La destinée et l'évolution de Sergueï Prokofiev (1891-1953) ont été très différentes. Issu du conservatoire de Saint-Pétersbourg, il débuta comme un enfant terrible de la musique avec ses deux premiers concertos pour piano, la Suite scythe (partition qui grâce à Diaghilev le « lança » en Occident), l'opéra le Joueur : ces œuvres furent toutes écrites entre 1912 et 1915. En 1917 vit le jour la fameuse Symphonie classique, conçue « telle que Haydn l'aurait composée s'il avait vécu de nos jours », en réalité très habile pastiche.

   En mai 1918, Prokofiev quitta la Russie. Pendant quinze ans, il devait rester fixé en Occident, à Paris surtout, et y donner de nombreux ouvrages se caractérisant pour la plupart par un modernisme agressif tout à fait dans le climat des années 20 (2e, 3e et 4e symphonies, trois derniers concertos pour piano, ballets Pas d'acier et le Fils prodige, opéras l'Amour des trois oranges et l'Ange de feu). Mais après un bref séjour dans son pays natal en 1926-27, il en éprouva de plus en plus la nostalgie.

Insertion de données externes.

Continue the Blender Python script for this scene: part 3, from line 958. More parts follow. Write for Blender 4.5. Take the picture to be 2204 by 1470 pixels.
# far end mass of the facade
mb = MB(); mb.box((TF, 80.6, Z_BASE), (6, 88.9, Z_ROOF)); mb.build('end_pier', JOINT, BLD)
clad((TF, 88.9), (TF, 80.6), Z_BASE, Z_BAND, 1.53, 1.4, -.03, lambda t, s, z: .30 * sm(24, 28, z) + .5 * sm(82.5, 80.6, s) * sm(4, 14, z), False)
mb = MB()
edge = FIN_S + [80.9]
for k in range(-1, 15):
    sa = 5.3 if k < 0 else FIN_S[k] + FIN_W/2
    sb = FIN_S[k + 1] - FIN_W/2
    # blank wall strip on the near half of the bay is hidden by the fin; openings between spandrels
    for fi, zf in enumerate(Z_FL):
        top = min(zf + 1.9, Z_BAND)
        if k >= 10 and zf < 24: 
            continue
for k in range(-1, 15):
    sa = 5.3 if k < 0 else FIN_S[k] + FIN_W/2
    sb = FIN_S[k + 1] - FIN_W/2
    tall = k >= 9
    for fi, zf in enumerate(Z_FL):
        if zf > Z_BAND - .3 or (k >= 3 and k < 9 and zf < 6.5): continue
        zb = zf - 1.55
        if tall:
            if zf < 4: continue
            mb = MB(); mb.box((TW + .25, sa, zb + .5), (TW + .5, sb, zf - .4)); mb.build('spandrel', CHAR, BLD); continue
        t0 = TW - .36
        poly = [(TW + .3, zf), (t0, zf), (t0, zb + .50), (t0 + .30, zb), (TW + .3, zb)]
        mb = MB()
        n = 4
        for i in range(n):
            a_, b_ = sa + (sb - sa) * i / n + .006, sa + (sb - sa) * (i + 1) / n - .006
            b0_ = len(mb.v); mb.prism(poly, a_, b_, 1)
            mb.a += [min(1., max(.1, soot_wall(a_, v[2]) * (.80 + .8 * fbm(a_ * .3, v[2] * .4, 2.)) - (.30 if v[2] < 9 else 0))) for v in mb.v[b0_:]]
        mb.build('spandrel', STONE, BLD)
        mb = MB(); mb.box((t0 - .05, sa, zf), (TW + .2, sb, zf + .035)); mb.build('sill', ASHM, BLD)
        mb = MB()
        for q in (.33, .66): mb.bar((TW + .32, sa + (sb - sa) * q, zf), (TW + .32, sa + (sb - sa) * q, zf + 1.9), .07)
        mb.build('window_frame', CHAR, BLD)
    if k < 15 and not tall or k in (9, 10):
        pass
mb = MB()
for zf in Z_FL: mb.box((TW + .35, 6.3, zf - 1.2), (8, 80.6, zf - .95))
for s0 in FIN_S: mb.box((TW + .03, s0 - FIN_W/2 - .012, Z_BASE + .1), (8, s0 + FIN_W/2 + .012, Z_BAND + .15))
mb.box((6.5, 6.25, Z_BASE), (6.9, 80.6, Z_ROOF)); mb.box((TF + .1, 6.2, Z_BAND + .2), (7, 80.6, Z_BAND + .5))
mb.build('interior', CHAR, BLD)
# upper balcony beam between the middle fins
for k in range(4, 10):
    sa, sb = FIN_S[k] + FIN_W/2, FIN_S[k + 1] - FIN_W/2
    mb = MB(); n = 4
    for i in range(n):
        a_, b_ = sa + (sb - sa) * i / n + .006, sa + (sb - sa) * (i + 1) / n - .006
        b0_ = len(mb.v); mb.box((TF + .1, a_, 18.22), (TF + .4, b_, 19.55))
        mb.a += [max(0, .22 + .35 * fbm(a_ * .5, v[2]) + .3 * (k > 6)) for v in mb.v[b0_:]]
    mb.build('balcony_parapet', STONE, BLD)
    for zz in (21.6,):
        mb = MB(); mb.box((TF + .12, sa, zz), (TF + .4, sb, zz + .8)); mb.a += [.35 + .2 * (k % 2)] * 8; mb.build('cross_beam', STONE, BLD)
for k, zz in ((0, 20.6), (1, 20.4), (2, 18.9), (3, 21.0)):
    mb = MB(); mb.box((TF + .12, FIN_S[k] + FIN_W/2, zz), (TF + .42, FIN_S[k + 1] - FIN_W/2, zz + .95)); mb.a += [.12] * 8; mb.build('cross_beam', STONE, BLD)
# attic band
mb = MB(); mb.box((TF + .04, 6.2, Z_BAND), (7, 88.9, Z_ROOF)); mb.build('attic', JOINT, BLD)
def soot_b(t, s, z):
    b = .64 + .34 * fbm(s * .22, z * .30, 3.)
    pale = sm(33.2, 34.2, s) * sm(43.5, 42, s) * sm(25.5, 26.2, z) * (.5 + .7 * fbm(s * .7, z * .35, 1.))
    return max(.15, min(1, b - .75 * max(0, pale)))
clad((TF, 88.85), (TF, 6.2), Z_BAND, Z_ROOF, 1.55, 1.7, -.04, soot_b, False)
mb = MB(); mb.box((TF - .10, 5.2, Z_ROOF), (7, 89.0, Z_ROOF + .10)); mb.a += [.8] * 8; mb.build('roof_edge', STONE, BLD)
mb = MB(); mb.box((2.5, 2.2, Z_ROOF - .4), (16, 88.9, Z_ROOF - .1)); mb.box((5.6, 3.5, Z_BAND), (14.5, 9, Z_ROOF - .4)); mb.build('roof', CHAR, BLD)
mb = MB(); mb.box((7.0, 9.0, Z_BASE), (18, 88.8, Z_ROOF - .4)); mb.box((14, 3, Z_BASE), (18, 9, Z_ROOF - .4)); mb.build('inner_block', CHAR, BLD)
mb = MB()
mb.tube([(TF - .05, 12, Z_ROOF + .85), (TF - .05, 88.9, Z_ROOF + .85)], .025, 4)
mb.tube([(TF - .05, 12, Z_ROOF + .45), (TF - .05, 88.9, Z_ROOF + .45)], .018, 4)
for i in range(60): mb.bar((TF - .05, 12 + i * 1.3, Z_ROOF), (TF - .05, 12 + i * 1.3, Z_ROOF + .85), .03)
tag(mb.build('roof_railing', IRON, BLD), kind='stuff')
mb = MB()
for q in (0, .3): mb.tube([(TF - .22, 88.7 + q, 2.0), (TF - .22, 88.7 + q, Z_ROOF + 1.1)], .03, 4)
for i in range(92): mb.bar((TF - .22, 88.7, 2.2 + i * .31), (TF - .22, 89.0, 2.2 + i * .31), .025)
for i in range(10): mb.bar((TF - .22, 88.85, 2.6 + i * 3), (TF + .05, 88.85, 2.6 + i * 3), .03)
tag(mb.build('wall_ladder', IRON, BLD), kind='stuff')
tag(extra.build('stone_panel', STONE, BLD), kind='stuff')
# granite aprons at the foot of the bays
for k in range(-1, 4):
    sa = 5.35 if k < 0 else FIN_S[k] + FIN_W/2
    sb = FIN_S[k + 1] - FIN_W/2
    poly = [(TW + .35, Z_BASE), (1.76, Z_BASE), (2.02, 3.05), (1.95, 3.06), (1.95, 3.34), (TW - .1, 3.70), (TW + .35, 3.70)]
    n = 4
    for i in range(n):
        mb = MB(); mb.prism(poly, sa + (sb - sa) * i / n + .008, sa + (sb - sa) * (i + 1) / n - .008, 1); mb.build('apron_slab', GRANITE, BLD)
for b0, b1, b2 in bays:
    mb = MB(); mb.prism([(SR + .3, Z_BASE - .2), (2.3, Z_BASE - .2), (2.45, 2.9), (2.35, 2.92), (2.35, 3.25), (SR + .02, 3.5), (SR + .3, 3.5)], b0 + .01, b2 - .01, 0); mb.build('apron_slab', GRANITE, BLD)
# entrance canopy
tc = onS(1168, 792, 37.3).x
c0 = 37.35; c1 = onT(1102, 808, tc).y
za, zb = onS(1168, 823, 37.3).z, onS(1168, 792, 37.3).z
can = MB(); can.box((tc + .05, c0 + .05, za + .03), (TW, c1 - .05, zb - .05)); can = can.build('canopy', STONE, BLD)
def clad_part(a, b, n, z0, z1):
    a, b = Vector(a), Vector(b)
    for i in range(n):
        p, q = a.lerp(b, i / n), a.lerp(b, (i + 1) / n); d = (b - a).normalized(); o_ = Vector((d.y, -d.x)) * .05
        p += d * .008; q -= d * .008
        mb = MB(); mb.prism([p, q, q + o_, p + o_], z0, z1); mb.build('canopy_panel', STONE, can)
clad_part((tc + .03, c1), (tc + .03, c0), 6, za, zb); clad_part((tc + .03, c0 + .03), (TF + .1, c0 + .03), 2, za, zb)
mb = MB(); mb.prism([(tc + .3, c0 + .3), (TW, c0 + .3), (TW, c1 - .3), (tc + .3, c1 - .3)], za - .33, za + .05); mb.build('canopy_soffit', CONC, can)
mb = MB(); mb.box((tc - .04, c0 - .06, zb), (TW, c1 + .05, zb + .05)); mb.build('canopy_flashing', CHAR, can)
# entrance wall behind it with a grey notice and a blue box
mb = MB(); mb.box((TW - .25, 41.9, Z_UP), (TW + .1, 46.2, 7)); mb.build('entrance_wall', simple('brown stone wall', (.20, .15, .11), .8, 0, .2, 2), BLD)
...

   Il y retourna définitivement en 1933, et passa donc ses vingt dernières années dans ce qui était devenu l'Union soviétique. Sa production s'en ressentit, bien qu'avec le recul la rupture apparaisse moins nette. De cette époque datent aussi bien des ouvrages de premier plan (2e concerto pour violon, ballets Roméo et Juliette et Cendrillon, cantate Alexandre Nevski, 5e et 6e symphonies, opéra Guerre et Paix, sonates nos 6 à 9) que d'autres (oratorio la Garde de la paix) n'évitant ni les dangers de l'art officiel ni l'académisme pur et simple.